Kadınların yüzde 57’si tarımda… Türkiye’de çalışan kadın ağırlıklı olarak ücretsiz aile işçisi. İş gücüne dahil olmayan 19 milyon 264 bin kadın var. 13 milyonu kendisini “ev kadını” olarak tanımlıyor. (TUİK, 2005)
Benim başım çok büyük, çünkü:
Tüm kadınların dörtte biri şiddete uğruyor.Şiddete uğrayan kadınların dörtte üçünde fail kadının eşi. Tecavüze uğrayanların yüzde 50’si 18 yaş altında. Bunlardan yüzde 10 erkek, gerisi kız çocuk.
Başım ağır ve büyük. Toplumun yarısıyım, seçtiklerim ve seçtiklerimin seçecekleri, unutuyorlar ama benim için de oradalar. Yaşanmıyormuş, yaşamıyormuşum gibi… Cumhurbaşkanı adayının ziyaret etmediği kurum kuruluş yok denecek kadar az. Oysa ülkesini, kendisinin oluruyla eşine, Avrupa İnsan Hakları Mahkemesi’ne şikayet ettiren kişi olarak PR atağında kadınlara da gider diye düşünmüştüm. Duydum, sözverdi işadamlarına elele tutuşup yurtdışına gidecekler. Kadınların elini tutmak neden aklına gelmedi acaba? Mahrem mi yoksa..

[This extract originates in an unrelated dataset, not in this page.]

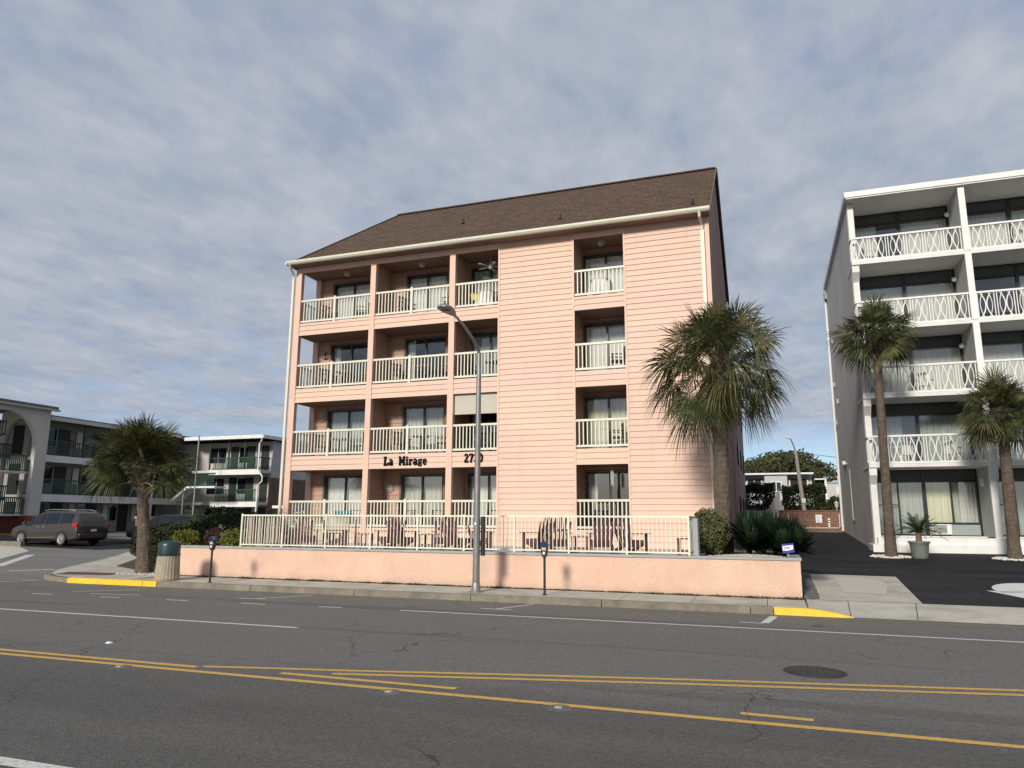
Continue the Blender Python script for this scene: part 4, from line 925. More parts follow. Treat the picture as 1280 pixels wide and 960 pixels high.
def make_palm(x, y, z0, ztop, r0, r1, crown, lab, nf=52, fr=.95, pet=.85, boots=True, lean=(0, 0), lo=-52, seed=1, rings=False, droop=.35):
    random.seed(seed)
    r = empty('palm_tree', (x, y, z0), lab, 'palm tree', 'sabbal palms'.replace('bb', 'b'))
    top = Vector((x+lean[0], y+lean[1], ztop)); mb = MB(); n_ = 20; K = 60
    for i in range(K+1):
        t = i/K; rr = r0+(r1-r0)*min(1, t*1.4); rr *= 1+.28*math.exp(-t*18)
        cx = x+lean[0]*t**1.3; cyy = y+lean[1]*t**1.3; z = z0-.05+(ztop-z0+.05)*t
        for k in range(n_):
            a = 2*math.pi*k/n_; q_ = rr*(1+.13*noise.noise(Vector((math.cos(a)*2.5, math.sin(a)*2.5, z*5)))+(.03 if i % 2 else 0)); mb.v.append((cx+q_*math.cos(a), cyy+q_*math.sin(a), z))
    for i in range(K):
        for k in range(n_): mb.f.append((i*n_+k, i*n_+(k+1) % n_, (i+1)*n_+(k+1) % n_, (i+1)*n_+k)); mb.m.append(0)
    mb.build('trunk', M['trunk'], r)
    mb = MB()                                                     # old leaf bases below the crown
    for i in range(90 if boots else 40):
        a = random.uniform(0, 2*math.pi); zb = ztop-random.uniform(-.1, .75 if boots else .35); ra = r1*.9
        o = Vector((top.x+ra*math.cos(a), top.y+ra*math.sin(a), zb)); d_ = Vector((math.cos(a), math.sin(a), random.uniform(.2, 1.2))).normalized(); le = random.uniform(.12, .34)
        mb.hexa([o-Vector((-d_.y, d_.x, 0))*.04-Vector((0, 0, .02)), o+Vector((-d_.y, d_.x, 0))*.04-Vector((0, 0, .02)), o+Vector((-d_.y, d_.x, 0))*.04+Vector((0, 0, .02)), o-Vector((-d_.y, d_.x, 0))*.04+Vector((0, 0, .02))]+[o+d_*le+v for v in (Vector((-.015, 0, -.01)), Vector((.015, 0, -.01)), Vector((.015, 0, .01)), Vector((-.015, 0, .01)))])
    mb.build('boots', M['boots'], r)
    mb = MB(); C_ = Vector((top.x, top.y, ztop+.15))
    for i in range(nf):
        t = (i+.5)/nf; el = R(lo+(86-lo)*(t**.9)+random.uniform(-14, 10)); az = i*2.39996+random.uniform(-.25, .25)
        d_ = Vector((math.cos(az)*math.cos(el), math.sin(az)*math.cos(el), math.sin(el)))
        s_ = random.uniform(.82, 1.12)
        fan(mb, C_+Vector((d_.x*.15, d_.y*.15, .25*t)), d_, pet*s_*random.choice((1, 1.05, .95, .7, .5)), fr*s_, droop=droop*(1.3-.6*max(0, math.sin(el)))*random.uniform(.7, 1.6), spread=random.uniform(80, 120))
    mb.cur = 3; mb.lathe([(r1*.9, ztop-.35), (r1*1.35, ztop-.1), (r1*1.4, ztop+.15), (r1*.9, ztop+.4), (.03, ztop+.6)], top.x, top.y, 14, .5)
    mb.build('crown', [M['palm'], M['palmdry'], M['palmdry'], mat('palm_fibre', (.05, .036, .025), .95, var=.3, bump=1)], r)
    mb = MB()
    for i in range(7):
        az = random.uniform(0, 6.28); el = R(random.uniform(-40, 10)); d_ = Vector((math.cos(az)*math.cos(el), math.sin(az)*math.cos(el), math.sin(el))); mb.tube([C_-Vector((0, 0, .35)), C_-Vector((0, 0, .35))+d_*.5, C_-Vector((0, 0, .5))+d_*.75], [.02, .012, .006], 5)
    mb.build('dead_stalks', M['deadleaf'], r)
    return r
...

Alnım, fikrim, gönlüm ve başım açık. Bu yüzden büyük bir baş, büyük bir derdim ben. Açıyorum saçlarımı fikirlerim gibi uçuşuyorlar. Açıyorum başımı kadını erkeği, yaşlısı genci ve çocuğu hepsini kucaklıyor. Benim derdim dışıyla değil içiyle. Bilgi yağıyor içime. Kaldırıyorum başımı, dikiyorum gözümü ufka. Yerim orada. Daha çok yolum var. Kadınım ben, sen kimsin?